Ponsonby appeared to believe that this amounted to a new and "objective" inspiration for pacifism - one which, unlike all previous inspirations, did not depend on prior religious or political assumptions. He seemed to assume, moreover, that on any simple utilitarian calculation the unhappiness and destruction caused by war would invariably be seen to outweigh its benefits: hence, pacifism was proved to be always the best policy. This "utilitarian" pacifism is, it must be recognized, worthy of attention as the first attempt to adapt pacifist inspirations to take account of both the increased suffering and destruction, and the dislocating side-effects, produced by modern war, which made any net benefit from fighting undeniably harder to justify. But it was not the value-neutral justification for pacifism its adherents hoped it to be. For reasons already discussed, "utilitarian" pacifism proved to be a form of what is here classified as the humanitarian inspiration for pacifism.

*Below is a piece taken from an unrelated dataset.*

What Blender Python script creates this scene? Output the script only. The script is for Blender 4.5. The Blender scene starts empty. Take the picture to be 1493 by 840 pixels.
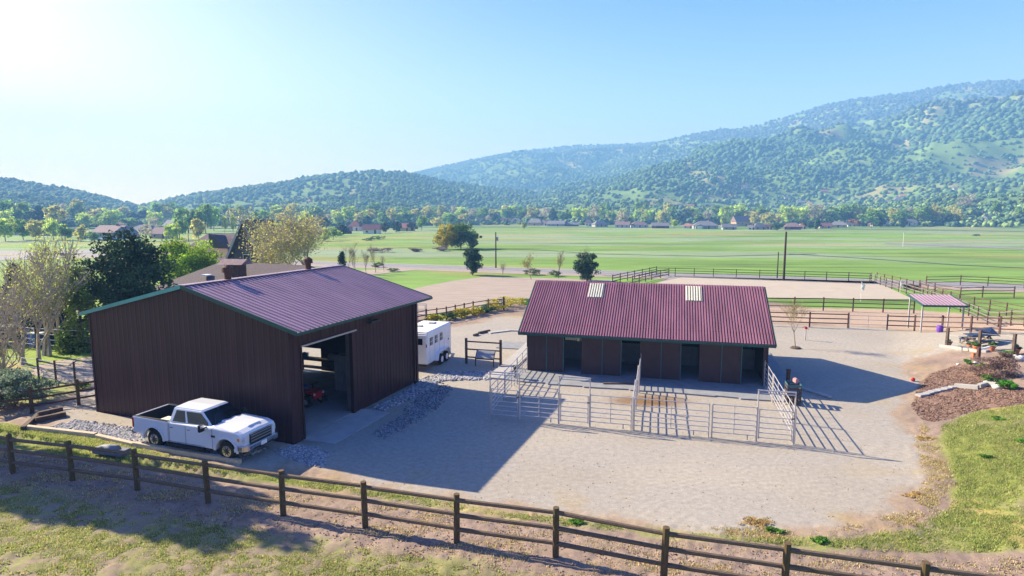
import bpy, math, random
import numpy as np
from mathutils import Vector, Matrix

# ------------------------------------------------------------------ camera, world, sun, exposure
C = bpy.context.scene.collection
S = bpy.context.scene
FPX, HOR, CAMH = 872.0, 313.0, 9.8
PITCH = math.atan((420 - HOR) / FPX)
cd = bpy.data.cameras.new('camera'); cam = bpy.data.objects.new('camera', cd); C.objects.link(cam)
cd.sensor_width = 36; cd.lens = 36 * FPX / 1493; cd.clip_start = 0.1; cd.clip_end = 20000
cam.location = (0, 0, CAMH); cam.rotation_euler = (math.pi / 2 - PITCH, 0, 0)
S.camera = cam
SUN_EL, SUN_AZ = math.radians(30.5), math.radians(-26.7)      # azimuth: heading of the light
W = bpy.data.worlds.new('World'); S.world = W; W.use_nodes = True
nt = W.node_tree; bg = nt.nodes['Background']
sky = nt.nodes.new('ShaderNodeTexSky'); sky.sky_type = 'NISHITA'; sky.sun_disc = False
sky.sun_elevation = SUN_EL
sx, sy = -math.cos(SUN_AZ), -math.sin(SUN_AZ)
sky.sun_rotation = math.atan2(sx, sy)
sky.air_density = 1.15; sky.dust_density = 0.7; sky.ozone_density = 2.5
hs = nt.nodes.new('ShaderNodeHueSaturation'); hs.inputs['Hue'].default_value = 0.545
bw = nt.nodes.new('ShaderNodeRGBToBW'); sm = nt.nodes.new('ShaderNodeMapRange')      # the pale glow round the sun, deeper blue away from it
sm.inputs['From Min'].default_value = 1.6; sm.inputs['From Max'].default_value = 7.5; sm.inputs['To Min'].default_value = 1.75; sm.inputs['To Max'].default_value = 0.4
nt.links.new(sky.outputs[0], bw.inputs[0]); nt.links.new(bw.outputs[0], sm.inputs[0]); nt.links.new(sm.outputs[0], hs.inputs['Saturation'])
nt.links.new(sky.outputs[0], hs.inputs['Color']); nt.links.new(hs.outputs[0], bg.inputs[0])
bg.inputs[1].default_value = 0.064
sd = bpy.data.lights.new('sun', 'SUN'); sun = bpy.data.objects.new('sun', sd); C.objects.link(sun)
sd.energy = 5.0; sd.angle = math.radians(0.5); sd.color = (1.0, 0.975, 0.93)
ldir = Vector((math.cos(SUN_AZ) * math.cos(SUN_EL), math.sin(SUN_AZ) * math.cos(SUN_EL), -math.sin(SUN_EL)))
sun.rotation_euler = ldir.to_track_quat('-Z', 'Y').to_euler()
S.view_settings.view_transform = 'Standard'; S.view_settings.look = 'None'
S.view_settings.exposure = 1.92; S.view_settings.gamma = 1.0
S.render.engine = 'CYCLES'; S.cycles.max_bounces = 6; S.cycles.volume_bounces = 0
S.cycles.transparent_max_bounces = 8

rnd = random.Random(7)
NR = np.random.default_rng(11)
PI = math.pi

# ------------------------------------------------------------------ noise
_LAT = np.random.default_rng(3).random((256, 256))
def vnoise(x, y):
    x = np.asarray(x, float); y = np.asarray(y, float)
    xi = np.floor(x).astype(int); yi = np.floor(y).astype(int)
    fx = x - xi; fy = y - yi; fx = fx * fx * (3 - 2 * fx); fy = fy * fy * (3 - 2 * fy)
    a = _LAT[xi & 255, yi & 255]; b = _LAT[(xi + 1) & 255, yi & 255]
    c = _LAT[xi & 255, (yi + 1) & 255]; d = _LAT[(xi + 1) & 255, (yi + 1) & 255]
    return (a + (b - a) * fx) * (1 - fy) + (c + (d - c) * fx) * fy
def fbm(x, y, o=4):
    s = 0; a = .5; t = 0
    for k in range(o):
        s = s + a * vnoise(x * 2 ** k + 17.3 * k, y * 2 ** k + 9.1 * k); t += a; a *= .5
    return s / t
def sst(a, b, x):
    t = np.clip((x - a) / (b - a), 0, 1); return t * t * (3 - 2 * t)

# ------------------------------------------------------------------ surveying: photo pixel -> point on the terrain
CP, SP = math.cos(PITCH), math.sin(PITCH)
def ray(px, py):
    u, v = px - 746.5, py - 420
    return np.array([u, FPX * CP - v * SP, -FPX * SP - v * CP])
def G(px, py, z=0.0):
    r = ray(px, py); t = (z - CAMH) / r[2]; return (r[0] * t, r[1] * t, z)

def interp_line(pts):
    pts = sorted(pts); xs = [p[0] for p in pts]; ys = [p[1] for p in pts]
    return lambda v: np.interp(v, xs, ys)
def skyline(pts):          # azimuth tan(x/y) -> slope of the crest above camera level
    out = []
    for px, py in pts:
        r = ray(px, py); out.append((r[0] / r[1], r[2] / math.hypot(r[0], r[1])))
    return interp_line(out)
LAYERS = [  # crest slope by azimuth, base range, crest range, steepness
    (skyline([(-600, 262), (-200, 250), (0, 261), (60, 270), (110, 279), (150, 289), (200, 301), (260, 312), (330, 330)]), 470, 1150, 1.25),
    (skyline([(130, 318), (200, 304), (240, 295), (300, 284), (360, 275), (420, 267), (480, 257), (545, 250), (600, 254), (640, 264), (700, 274), (760, 282), (860, 300), (950, 318)]), 520, 1300, 1.25),
    (skyline([(420, 320), (540, 275), (610, 251), (680, 236), (760, 220), (850, 212), (920, 211), (980, 205), (1100, 205), (1250, 240)]), 1400, 3000, 1.1),
    (skyline([(560, 318), (700, 285), (800, 262), (880, 238), (960, 208), (1020, 195), (1100, 184), (1160, 167), (1200, 154), (1260, 143), (1320, 137), (1380, 126), (1440, 120), (1493, 118), (1700, 130), (2300, 170)]), 560, 2500, 1.35),
]
def fence_s(x, y):
    return (16.55 - 0.285 * x) - y
BA = math.radians(-20.6); BX = (math.cos(BA), math.sin(BA)); BY = (-math.sin(BA), math.cos(BA)); BO = (-9.37, 24.31)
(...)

Humanitarian pacifism was, in fact, to prove the major pacifist innovation of the inter-war period, though it was not to come into its own until the thirties when the imminence of aerial holocausts focused attention on the pain and suffering to be expected in the next war. During the twenties attempts to calculate the relative costs of settling a dispute by war or adopting a peaceful settlement at any price were characterized less by preoccupation with the high price of the former than by complacency about the assumed low cost of the latter.